Reproduce the listing below without changes, except that pictures are left out.
##########
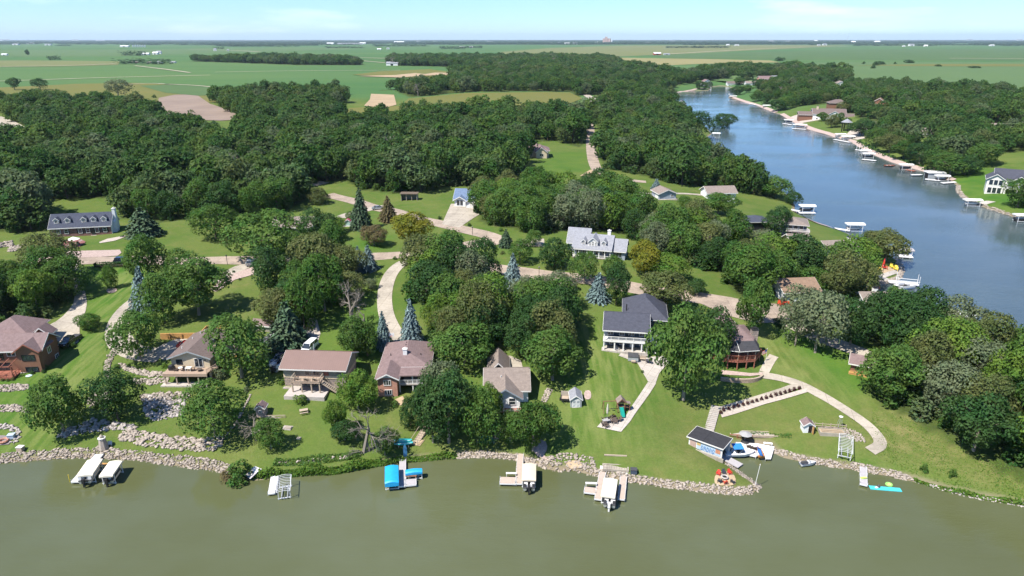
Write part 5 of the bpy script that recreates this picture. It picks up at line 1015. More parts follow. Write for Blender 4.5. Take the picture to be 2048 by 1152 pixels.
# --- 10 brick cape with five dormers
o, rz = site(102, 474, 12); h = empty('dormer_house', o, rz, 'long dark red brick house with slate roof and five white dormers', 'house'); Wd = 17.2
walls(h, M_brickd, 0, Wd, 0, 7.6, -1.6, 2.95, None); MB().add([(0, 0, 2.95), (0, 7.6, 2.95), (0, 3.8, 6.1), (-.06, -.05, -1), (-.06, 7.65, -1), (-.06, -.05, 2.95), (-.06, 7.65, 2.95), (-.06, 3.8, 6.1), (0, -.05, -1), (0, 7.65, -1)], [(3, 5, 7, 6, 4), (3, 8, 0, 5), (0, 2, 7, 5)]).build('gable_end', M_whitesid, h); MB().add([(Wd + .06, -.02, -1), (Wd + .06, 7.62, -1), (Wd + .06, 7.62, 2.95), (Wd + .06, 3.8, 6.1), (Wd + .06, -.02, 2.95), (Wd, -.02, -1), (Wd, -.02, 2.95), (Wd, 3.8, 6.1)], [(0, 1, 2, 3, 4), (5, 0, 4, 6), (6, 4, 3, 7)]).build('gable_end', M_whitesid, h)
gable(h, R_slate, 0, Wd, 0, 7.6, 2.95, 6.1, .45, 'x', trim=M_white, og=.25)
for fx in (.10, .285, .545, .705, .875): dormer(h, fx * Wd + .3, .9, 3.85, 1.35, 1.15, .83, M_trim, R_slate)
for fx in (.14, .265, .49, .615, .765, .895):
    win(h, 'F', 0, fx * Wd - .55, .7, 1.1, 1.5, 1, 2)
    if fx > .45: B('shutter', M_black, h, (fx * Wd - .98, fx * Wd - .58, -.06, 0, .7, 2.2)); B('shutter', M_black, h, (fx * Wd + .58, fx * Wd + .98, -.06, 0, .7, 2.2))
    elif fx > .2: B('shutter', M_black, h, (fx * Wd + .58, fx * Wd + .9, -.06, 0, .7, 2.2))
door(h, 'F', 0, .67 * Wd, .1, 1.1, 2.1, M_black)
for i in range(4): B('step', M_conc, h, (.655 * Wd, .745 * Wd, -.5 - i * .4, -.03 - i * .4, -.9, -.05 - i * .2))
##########
# Worked solution
Write part 5 of the bpy script that recreates this picture. It picks up at line 1015. More parts follow. Write for Blender 4.5. Take the picture to be 2048 by 1152 pixels.
# --- 10 brick cape with five dormers
o, rz = site(102, 474, 12); h = empty('dormer_house', o, rz, 'long dark red brick house with slate roof and five white dormers', 'house'); Wd = 17.2
walls(h, M_brickd, 0, Wd, 0, 7.6, -1.6, 2.95, None); MB().add([(0, 0, 2.95), (0, 7.6, 2.95), (0, 3.8, 6.1), (-.06, -.05, -1), (-.06, 7.65, -1), (-.06, -.05, 2.95), (-.06, 7.65, 2.95), (-.06, 3.8, 6.1), (0, -.05, -1), (0, 7.65, -1)], [(3, 5, 7, 6, 4), (3, 8, 0, 5), (0, 2, 7, 5)]).build('gable_end', M_whitesid, h); MB().add([(Wd + .06, -.02, -1), (Wd + .06, 7.62, -1), (Wd + .06, 7.62, 2.95), (Wd + .06, 3.8, 6.1), (Wd + .06, -.02, 2.95), (Wd, -.02, -1), (Wd, -.02, 2.95), (Wd, 3.8, 6.1)], [(0, 1, 2, 3, 4), (5, 0, 4, 6), (6, 4, 3, 7)]).build('gable_end', M_whitesid, h)
gable(h, R_slate, 0, Wd, 0, 7.6, 2.95, 6.1, .45, 'x', trim=M_white, og=.25)
for fx in (.10, .285, .545, .705, .875): dormer(h, fx * Wd + .3, .9, 3.85, 1.35, 1.15, .83, M_trim, R_slate)
for fx in (.14, .265, .49, .615, .765, .895):
    win(h, 'F', 0, fx * Wd - .55, .7, 1.1, 1.5, 1, 2)
    if fx > .45: B('shutter', M_black, h, (fx * Wd - .98, fx * Wd - .58, -.06, 0, .7, 2.2)); B('shutter', M_black, h, (fx * Wd + .58, fx * Wd + .98, -.06, 0, .7, 2.2))
    elif fx > .2: B('shutter', M_black, h, (fx * Wd + .58, fx * Wd + .9, -.06, 0, .7, 2.2))
door(h, 'F', 0, .67 * Wd, .1, 1.1, 2.1, M_black)
for i in range(4): B('step', M_conc, h, (.655 * Wd, .745 * Wd, -.5 - i * .4, -.03 - i * .4, -.9, -.05 - i * .2))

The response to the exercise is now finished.